Mr Obama's move to extend the drilling moratorium move is a setback to offshore exploration and a potential blow to his own energy overhaul bill.

BP managing director Robert Dudley said a complex "top kill" operation started yesterday to try to halt the seabed well's flow by pumping heavy drilling fluids into it was "moving the way we want it to." But he told NBC's Today Show it was too early to say whether it had been successful.

Coast Guard Admiral Thad Allen, who is leading the oil spill response, told WWL, a CBS radio affiliate in New Orleans, that officials were "cautiously optimistic" that the top kill was working.

"They're in a period of kind of wait-and-see right now, where they see how the well stabilizes," Mr Allen said.

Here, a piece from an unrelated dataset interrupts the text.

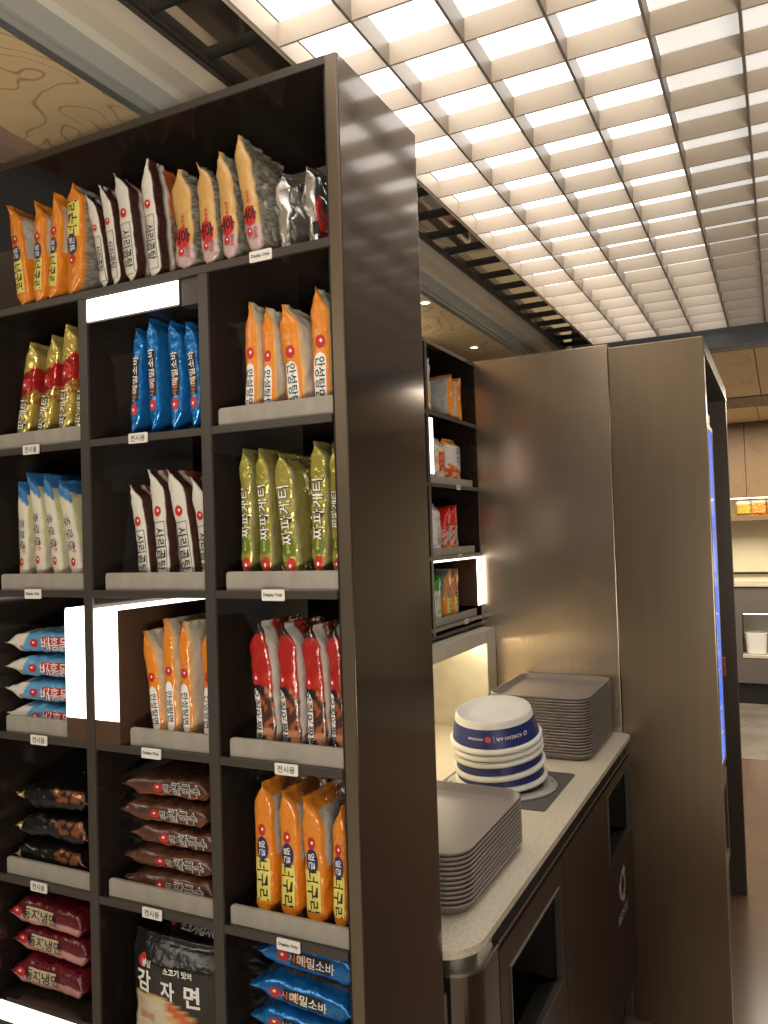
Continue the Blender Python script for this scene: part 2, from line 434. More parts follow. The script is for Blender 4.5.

BP spokesman David Nicholas said later the operation was continuing but there was no immediate update on whether it has succeeded. He noted that company executives had previously said it could take up to two days to tell whether it had worked.

News of progress on plugging the spill, coupled with a nearly 4 per cent rise in oil prices, lifted shares of the companies mostly closely tied to the oil spill. BP shares were up nearly 6 per cent in London trading.

Nervous investors have wiped about a quarter, or about $50 billion (€40.8 billion), off the energy giant's market value since April.

US geological survey Director Marcia McNutt said various government teams examining the oil spill estimated the flow ranges from 12,000 barrels (1.9 million litres) to 25,000 barrels (3.97 million litres) per day.

Mr McNutt heads a panel of experts set up by the government to determine the flow rate. BP, which had previously estimated the spill rate since the well blew out in April at 5,000 barrels a day, declined immediate comment on the government's estimate.

In the previous worst US oil spill, in March 1989, the tanker Exxon Valdez hit an undersea reef in Prince William Sound, Alaska, spilling nearly 260,000 barrels (41.34 million litres) of oil into the sea.

Interior Secretary Ken Salazar said the head of the Minerals Management Service federal agency, Liz Birnbaum, had resigned. Many US lawmakers and environmental groups had blamed the agency for lax regulation of offshore drilling rigs and production platforms.